In 2016, in fact, the year in which the new policy came into force, we saw an increase of 1.31 million births compared to the previous year, bringing the new births to 18 million, against the 20 million that the government had hoped.

Experts also said that the couples who wanted the second child rushed to do so, making a surge in the early years, and then stabilizing.

In fact, the number of new births in 2017 has fallen by 630,000 compared to 2016. According to Xinhua, 50% of newborn in 2017, was not the first child.
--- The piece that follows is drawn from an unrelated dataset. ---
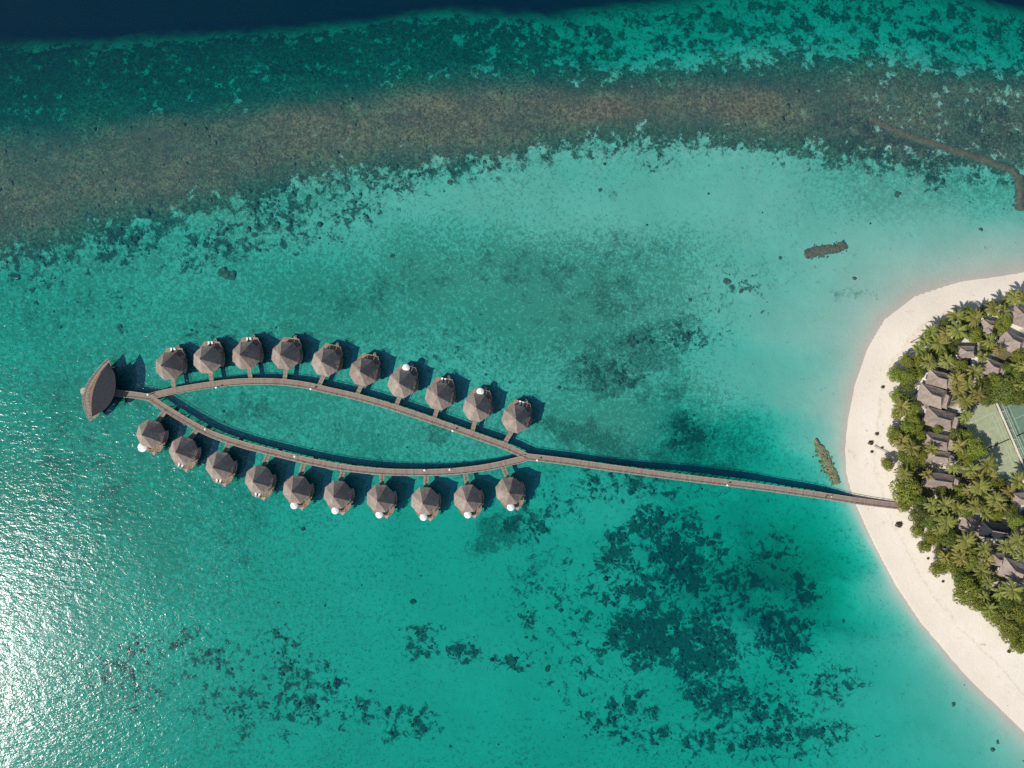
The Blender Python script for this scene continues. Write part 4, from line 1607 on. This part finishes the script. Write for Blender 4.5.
# (kind, colour, x, y, radius px)
T = [('palm', 0, 1015, 297, 9), ('palm', 0, 994, 308, 9), ('palm', 0, 956, 316, 9), ('palm', 0, 975, 318, 9), ('palm', 0, 931, 332, 9), ('palm', 0, 958, 330, 10),
     ('palm', 0, 939, 343, 10), ('palm', 0, 919, 349, 7), ('broad', 0, 907, 361, 8), ('broad', 0, 896, 374, 9), ('broad', 0, 908, 377, 10), ('palm', 0, 929, 362, 9),
     ('palm', 1, 946, 334, 8), ('palm', 0, 974, 334, 9), ('palm', 0, 1004, 312, 8), ('palm', 0, 990, 341, 8), ('broad', 0, 1006, 302, 6),
     ('palm', 0, 947, 361, 8), ('palm', 0, 975, 371, 9), ('palm', 0, 962, 368, 8), ('palm', 1, 1000, 350, 6), ('broad', 1, 985, 347, 7), ('palm', 0, 1020, 356, 8),
     ('broad', 0, 899, 397, 9), ('broad', 0, 914, 407, 8), ('palm', 0, 898, 414, 7), ('broad', 0, 896, 436, 11), ('broad', 0, 908, 428, 10), ('palm', 0, 913, 419, 8),
     ('palm', 0, 912, 448, 9), ('broad', 0, 908, 462, 11), ('broad', 0, 920, 455, 9), ('broad', 0, 888, 464, 7.5), ('broad', 0, 906, 488, 17), ('palm', 0, 920, 437, 7),
     ('palm', 1, 958, 389, 8), ('palm', 0, 966, 401, 9), ('broad', 1, 985, 388, 11), ('broad', 1, 1005, 391, 15), ('broad', 1, 1018, 396, 10), ('palm', 1, 978, 394, 8),
     ('palm', 0, 968, 383, 8), ('broad', 0, 995, 382, 10), ('broad', 1, 1018, 378, 11), ('palm', 0, 966, 416, 7), ('broad', 0, 966, 437, 9), ('palm', 0, 976, 449, 12),
     ('broad', 0, 966, 457, 10), ('palm', 0, 988, 465, 11), ('palm', 1, 990, 476, 7), ('palm', 0, 972, 470, 9), ('palm', 0, 980, 487, 10), ('palm', 1, 1009, 492, 8),
     ('palm', 0, 1018, 481, 9), ('broad', 0, 1000, 486, 8), ('palm', 0, 960, 490, 7), ('broad', 0, 941, 492, 7), ('palm', 0, 995, 499, 9), ('palm', 1, 1000, 505, 7),
     ('palm', 1, 927, 474, 6), ('palm', 0, 932, 449, 7), ('palm', 0, 938, 429, 5),
     ('broad', 0, 905, 505, 8), ('palm', 0, 932, 505, 8), ('broad', 1, 918, 515, 11), ('palm', 0, 945, 505, 9), ('palm', 0, 958, 508, 9), ('broad', 1, 931, 521, 11),
     ('palm', 0, 947, 522, 10), ('broad', 0, 918, 530, 8), ('broad', 0, 934, 537, 11), ('palm', 0, 975, 506, 9), ('palm', 0, 985, 513, 8), ('broad', 1, 950, 540, 11),
     ('broad', 0, 925, 546, 8), ('palm', 0, 966, 541, 10), ('palm', 1, 960, 550, 8), ('broad', 0, 939, 568, 10), ('broad', 0, 952, 563, 13), ('palm', 0, 972, 561, 11),
     ('palm', 0, 984, 548, 9), ('broad', 1, 1010, 512, 9), ('palm', 0, 1016, 521, 9), ('palm', 0, 1018, 541, 9), ('palm', 0, 982, 571, 9), ('palm', 1, 987, 560, 7),
     ('broad', 0, 967, 591, 16), ('broad', 0, 979, 604, 9), ('broad', 1, 960, 578, 10), ('palm', 0, 1013, 590, 11), ('palm', 0, 1000, 592, 9), ('broad', 0, 995, 615, 12),
     ('broad', 0, 1009, 629, 14), ('broad', 0, 1020, 616, 12), ('broad', 1, 1005, 604, 11), ('broad', 0, 1019, 645, 10), ('palm', 0, 988, 582, 7), ('broad', 1, 1020, 600, 9),
     ('broad', 1, 920, 501, 8), ('palm', 0, 1005, 546, 8), ('palm', 0, 1000, 329, 7), ('palm', 0, 983, 357, 6), ('broad', 1, 951, 350, 7), ('broad', 1, 955, 434, 6),
     ('broad', 0, 1032, 640, 14), ('broad', 1, 1034, 612, 14), ('palm', 0, 1032, 300, 9), ('broad', 1, 1036, 385, 14)]

T = [('broad', 0, q[2], q[3], q[4] * 1.05) if (i > 10 and q[0] == 'palm' and q[1] == 0 and i % 3 == 1) else q for i, q in enumerate(T)]
_r = random.Random(41)
_G = [(1030, 292), (1005, 300), (975, 309), (950, 318), (925, 338), (912, 352), (900, 372), (902, 398), (900, 420), (900, 440), (902, 465), (898, 488), (908, 510), (925, 535), (945, 560), (965, 590), (990, 612),
      (1012, 632), (1030, 645)]
_n = 0
for _k in range(6000):
    if _n >= 62:
        break
    _x, _y = _r.uniform(895, 1030), _r.uniform(292, 645)
    if not in_poly(np.array([_x]), np.array([_y]), _G)[0]:
        continue
    if any(abs(_x - b[0]) < b[2] * .62 + 3 and abs(_y - b[1]) < b[3] * .62 + 3 for b in BUNG):
        continue
    if 962 < _x and 402 < _y < 490 and (_x - 962) > (_y - 446) * .6 - 2:
        continue
    if min((_x - q[2]) ** 2 + (_y - q[3]) ** 2 for q in T) < 8.2 ** 2:
        continue
    T.append((('palm', 0), ('palm', 0), ('broad', 0), ('broad', 1), ('palm', 1))[_r.choice((0, 1, 2, 2, 3, 3, 4))] + (_x, _y, _r.uniform(5.5, 8.8)))
    _n += 1
print('extra trees', _n, len(T))
LMK = [((b[0], b[1]), n) for b, n in zip(BUNG, ['the topmost small bungalow', 'the white-terraced inner bungalow', 'the large upper right bungalow', 'the bungalow at the upper right edge',
       'the topmost beachfront bungalow', 'the second beachfront bungalow', 'the third beachfront bungalow', 'the fourth beachfront bungalow', 'the fifth beachfront bungalow',
       'the lowest beachfront bungalow', 'the bungalow by the jetty foot', 'the long dark roof', 'the large lower right bungalow', 'the tiny upper hut',
       'the small lower hut', 'the small right edge hut'])] + [((899, 506), 'the jetty foot'), ((985, 440), 'the pale green court')]


def direction(dx, dy):
    a = math.degrees(math.atan2(-dy, dx)) % 360
    return ['right of', 'above right of', 'above', 'above left of', 'left of', 'below left of', 'below', 'below right of'][int((a + 22.5) // 45) % 8]


draft = []
for i, (k, cidx, x, y, r) in enumerate(T):
    (lx, ly), nm = min(LMK, key=lambda q: (q[0][0] - x) ** 2 + (q[0][1] - y) ** 2)
    dist = math.hypot(x - lx, y - ly)
    size = ('small ' if r <= 7 else 'large ' if r >= (11 if k == 'palm' else 13) else '')
    look = {('palm', 0): 'green coconut palm', ('palm', 1): 'yellowing coconut palm', ('broad', 0): 'bright broadleaf tree', ('broad', 1): 'dark broadleaf tree'}[(k, cidx)]
    draft.append((size + look + ' ' + direction(x - lx, y - ly) + ' ' + nm, dist))
labels = [None] * len(T)
for lab in set(d[0] for d in draft):
    ids = sorted((i for i in range(len(T)) if draft[i][0] == lab), key=lambda i: draft[i][1])
    for rank, i in enumerate(ids):
        labels[i] = lab if len(ids) == 1 else lab + ', ' + (['the nearer one', 'the farther one'][rank] if len(ids) == 2 else (['nearest'] + [o + ' nearest' for o in ORD[1:]])[rank])
RT = random.Random(99)
for i, (k, cidx, x, y, r) in enumerate(T):
    pool = PAL[(k, cidx)]
    v = i % len(pool)
    proto = pool[v]
    sc = r * .4 / (4.0 if k == 'palm' else 5.0)
    if k == 'palm':
        hh = HT[(k, cidx)][v]
        zc = 2.0 + hh * (.8 + .2 * sc)
        szs = (sc * 1.12, sc * 1.12, .8 + .2 * sc)
    else:
        szs = (sc, sc, .35 + .65 * sc)
        zc = 2.0 + 5.5 * szs[2]
    c = at(x, y, zc)
    o = place(proto, (k, cidx, v) in tree_used, (c.x, c.y, 1.9 if x > 900 else 1.6), RT.uniform(0, 2 * PI))
    tree_used.add((k, cidx, v))
    o.scale = szs
    tag(o, labels[i], 'palm' if k == 'palm' else 'tree', 'coconut palms of the island grove' if k == 'palm' else 'broadleaf trees of the island grove')

# small shrubs on the sand
shr0 = None
SHR = [(878, 434, 2.2, 'topmost dry shrub of the cluster on the sand left of the trees'), (872, 443, 3.0, 'largest dry shrub of the cluster on the sand left of the trees'),
       (873, 452, 1.8, 'lowest dry shrub of the cluster on the sand left of the trees'), (883, 448, 1.6, 'dry shrub at the right of the cluster on the sand'),
       (900, 525, 4.0, 'grey dry shrub on the sand below the jetty foot'), (944, 582, 1.6, 'tiny dry shrub on the beach beside the lower trees'),
       (884, 387, 2.0, 'tiny dry shrub on the sand below the uppermost beach trees'), (929, 559, 1.5, 'tiny dry shrub on the beach left of the lower grove'),
       (1010, 652, 2.2, 'dry shrub on the sand at the bottom tip of the grove')]
for i, (x, y, r, lab) in enumerate(SHR):
    if shr0 is None:
        mb, _, _ = broad_crown(55, 1.0, .9, 260)
        shr0 = mb.build('shrub', M['shrub_dry'])
        o = shr0
    else:
        o = shr0.copy()
        COL.objects.link(o)
    o.location = at(x, y, 2.0) + Vector((0, 0, ground_z(x, y) - 1.7))
    s = r * .4
    o.scale = (s, s * .8, s)
    tag(o, lab, 'shrub', 'small dry shrubs on the sand')
mb = MB()
mb.tube((0, 0, .2), (5.0, -2.6, .5), .16, .1)
o = mb.build('fallen_trunk', M['bark'])
o.location = at(874, 446, 1.4)
tag(o, 'thin fallen palm trunk lying on the sand beside the dry shrubs', 'trunk')

# undergrowth between the trunks
def undergrowth():
    mb = MB()
    R = random.Random(3)
    allv, allf = [], []
    base, _, _ = broad_crown(77, 1.0, .9, 130)
    bv = np.array(base.v)
    out = []
    n = 0
    GROVE = [(1040, 300), (1000, 300), (955, 318), (930, 335), (905, 360), (895, 380), (905, 400), (903, 430), (912, 470), (905, 500), (925, 520), (935, 545), (955, 570), (975, 600),
             (1000, 625), (1040, 650)]
    for _ in range(2600):
        x, y = R.uniform(890, 1038), R.uniform(295, 650)
        if not in_poly(np.array([x]), np.array([y]), GROVE)[0]:
            continue
        if any(abs(x - b[0]) < b[2] * .75 and abs(y - b[1]) < b[3] * .8 for b in BUNG):
            continue
        if 966 < x and 404 < y < 482 and (x - 966) > (y - 440) * .45 - 6:
            continue
        if fbm(np.array([x]), np.array([y]), 22, 91)[0] < .42:
            continue
        s = R.uniform(.5, 1.5)
        p = at(x, y, 2.2)
        a = R.uniform(0, 2 * PI)
        m = np.array([[math.cos(a), -math.sin(a), 0], [math.sin(a), math.cos(a), 0], [0, 0, 1]])
        out.append((bv * s) @ m.T + np.array([p.x, p.y, 2.1 + .3 * s]))
        n += 1
    V = np.concatenate(out)
    mb.v = [tuple(v) for v in V]
    mb.f = [(4 * i, 4 * i + 1, 4 * i + 2, 4 * i + 3) for i in range(len(V) // 4)]
    o = mb.build('undergrowth', M['leaf_deep'])
    tag(o, 'low green undergrowth covering the ground between the island trees', 'undergrowth', None, 'stuff')


undergrowth()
This policy has helped somehow.

But not enough to stop the decline.

Zhai Zhenwu, the president of the China Population Association, said the number of births will continue to decline in 2018, and so for the next few years. ”

Furthermore, other problems are added.

The number of Chinese women of child-bearing age (between 15 and 49 years of age) has fallen by 5 million each year since 2011.

“So even if the birth rate were to remain the same, we would still have a decline”.

Moreover, after decades of one-child policy, cultural norms in China concerning fertility have changed radically.

Three decades, according to Mu Guangzhong, a professor at the Beijing Population Research Institute, have been enough to wipe out thousands of years of Chinese tradition in this regard.

The new “culture of fertility” has therefore changed in such a way that young couples today are not interested in having more than one child, or they prefer not to have it at all.

Therefore, concludes Mu and other experts, the only policies that perhaps could slow demographic decline affect financial incentives to encourage births, and a stronger social system.